Below are the records. List every line holding the word "scene".

- LISTING:
****

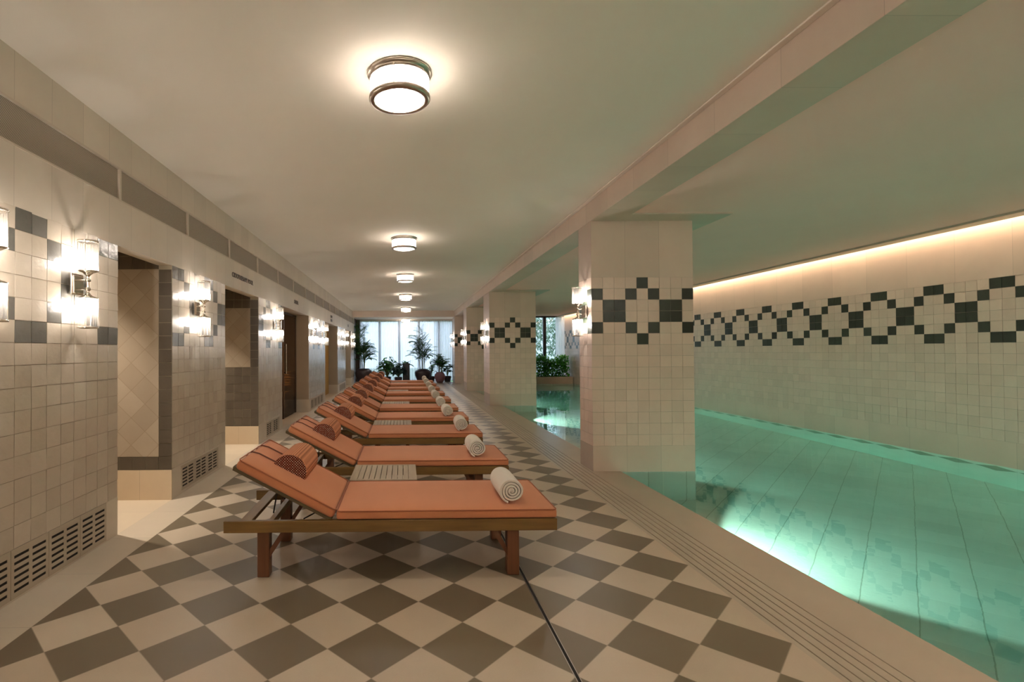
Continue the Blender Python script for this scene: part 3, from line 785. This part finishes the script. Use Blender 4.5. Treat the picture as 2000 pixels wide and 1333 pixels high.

****

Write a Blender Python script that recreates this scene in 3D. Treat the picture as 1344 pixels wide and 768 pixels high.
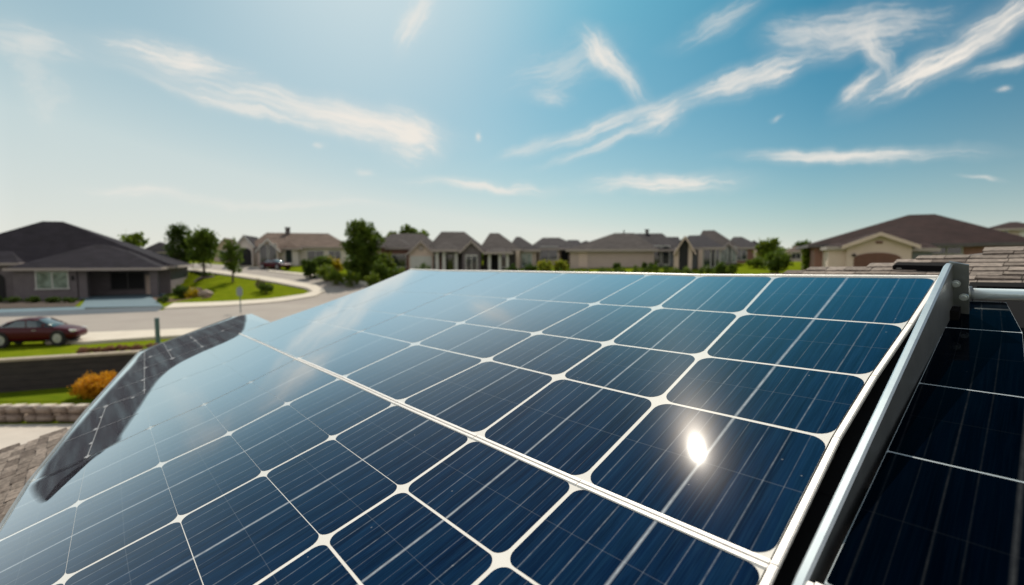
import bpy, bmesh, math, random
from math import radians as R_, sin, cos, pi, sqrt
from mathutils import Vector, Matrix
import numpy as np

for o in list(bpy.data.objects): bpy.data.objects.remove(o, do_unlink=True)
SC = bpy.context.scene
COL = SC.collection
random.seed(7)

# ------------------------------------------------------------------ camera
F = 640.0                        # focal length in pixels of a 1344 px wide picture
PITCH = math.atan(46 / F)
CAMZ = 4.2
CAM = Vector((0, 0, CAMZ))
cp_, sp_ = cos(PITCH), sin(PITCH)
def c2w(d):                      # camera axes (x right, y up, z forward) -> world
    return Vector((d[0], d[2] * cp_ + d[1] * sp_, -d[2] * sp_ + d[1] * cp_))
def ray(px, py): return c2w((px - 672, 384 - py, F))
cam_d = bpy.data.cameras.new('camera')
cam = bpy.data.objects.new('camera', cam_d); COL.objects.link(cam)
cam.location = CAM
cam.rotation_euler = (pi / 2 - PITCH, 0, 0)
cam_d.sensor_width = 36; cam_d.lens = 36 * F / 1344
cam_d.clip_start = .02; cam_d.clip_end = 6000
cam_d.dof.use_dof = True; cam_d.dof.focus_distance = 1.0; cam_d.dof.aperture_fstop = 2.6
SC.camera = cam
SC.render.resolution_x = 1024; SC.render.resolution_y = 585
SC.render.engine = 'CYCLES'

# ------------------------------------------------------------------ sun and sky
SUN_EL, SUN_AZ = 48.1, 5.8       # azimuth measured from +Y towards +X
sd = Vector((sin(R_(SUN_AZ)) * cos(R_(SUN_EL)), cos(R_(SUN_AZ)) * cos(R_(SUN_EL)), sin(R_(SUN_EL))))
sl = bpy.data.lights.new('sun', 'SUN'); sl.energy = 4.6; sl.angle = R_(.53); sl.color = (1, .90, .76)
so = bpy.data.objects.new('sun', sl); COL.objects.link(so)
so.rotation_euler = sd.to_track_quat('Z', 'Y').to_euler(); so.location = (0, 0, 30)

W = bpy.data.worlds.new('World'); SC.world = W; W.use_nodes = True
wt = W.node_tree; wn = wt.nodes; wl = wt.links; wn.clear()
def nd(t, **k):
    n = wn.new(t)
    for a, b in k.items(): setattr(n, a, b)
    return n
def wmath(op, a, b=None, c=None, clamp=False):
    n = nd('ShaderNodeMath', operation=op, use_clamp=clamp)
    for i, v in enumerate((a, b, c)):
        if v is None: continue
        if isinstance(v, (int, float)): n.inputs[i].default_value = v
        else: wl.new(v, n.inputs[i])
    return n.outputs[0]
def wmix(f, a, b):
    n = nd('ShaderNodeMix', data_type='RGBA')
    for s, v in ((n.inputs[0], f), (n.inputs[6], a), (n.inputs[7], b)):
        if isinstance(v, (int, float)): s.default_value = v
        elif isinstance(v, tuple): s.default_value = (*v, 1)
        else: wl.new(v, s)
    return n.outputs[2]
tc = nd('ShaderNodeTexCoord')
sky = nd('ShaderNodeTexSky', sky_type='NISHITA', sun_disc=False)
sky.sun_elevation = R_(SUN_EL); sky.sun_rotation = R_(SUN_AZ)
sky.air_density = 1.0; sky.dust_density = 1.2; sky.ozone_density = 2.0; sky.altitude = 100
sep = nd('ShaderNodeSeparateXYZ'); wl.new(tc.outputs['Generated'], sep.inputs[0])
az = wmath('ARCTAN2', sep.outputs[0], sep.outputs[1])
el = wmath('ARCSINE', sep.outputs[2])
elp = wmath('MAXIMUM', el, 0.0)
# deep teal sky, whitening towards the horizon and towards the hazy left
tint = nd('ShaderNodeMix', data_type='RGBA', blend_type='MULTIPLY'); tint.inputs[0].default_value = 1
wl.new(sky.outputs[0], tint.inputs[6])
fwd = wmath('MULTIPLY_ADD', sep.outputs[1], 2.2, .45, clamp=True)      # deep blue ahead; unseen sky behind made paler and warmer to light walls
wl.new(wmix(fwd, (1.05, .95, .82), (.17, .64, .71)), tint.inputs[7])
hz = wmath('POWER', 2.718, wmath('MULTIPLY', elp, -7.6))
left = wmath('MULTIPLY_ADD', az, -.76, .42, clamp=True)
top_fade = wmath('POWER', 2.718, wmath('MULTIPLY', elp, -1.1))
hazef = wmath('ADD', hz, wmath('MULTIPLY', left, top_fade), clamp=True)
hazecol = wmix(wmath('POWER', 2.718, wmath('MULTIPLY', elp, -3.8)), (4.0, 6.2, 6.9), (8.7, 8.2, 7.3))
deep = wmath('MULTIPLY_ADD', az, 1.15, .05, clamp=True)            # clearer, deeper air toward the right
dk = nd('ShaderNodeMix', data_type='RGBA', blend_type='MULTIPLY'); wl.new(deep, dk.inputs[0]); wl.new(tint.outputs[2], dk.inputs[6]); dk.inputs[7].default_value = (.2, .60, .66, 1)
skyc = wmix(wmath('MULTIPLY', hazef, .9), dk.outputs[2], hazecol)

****

- THE OUTPUT:
Continue the Blender Python script for this scene: part 3, from line 785. This part finishes the script. Use Blender 4.5. Treat the picture as 2000 pixels wide and 1333 pixels high.
Write a Blender Python script that recreates this scene in 3D. Treat the picture as 1344 pixels wide and 768 pixels high.
SC = bpy.context.scene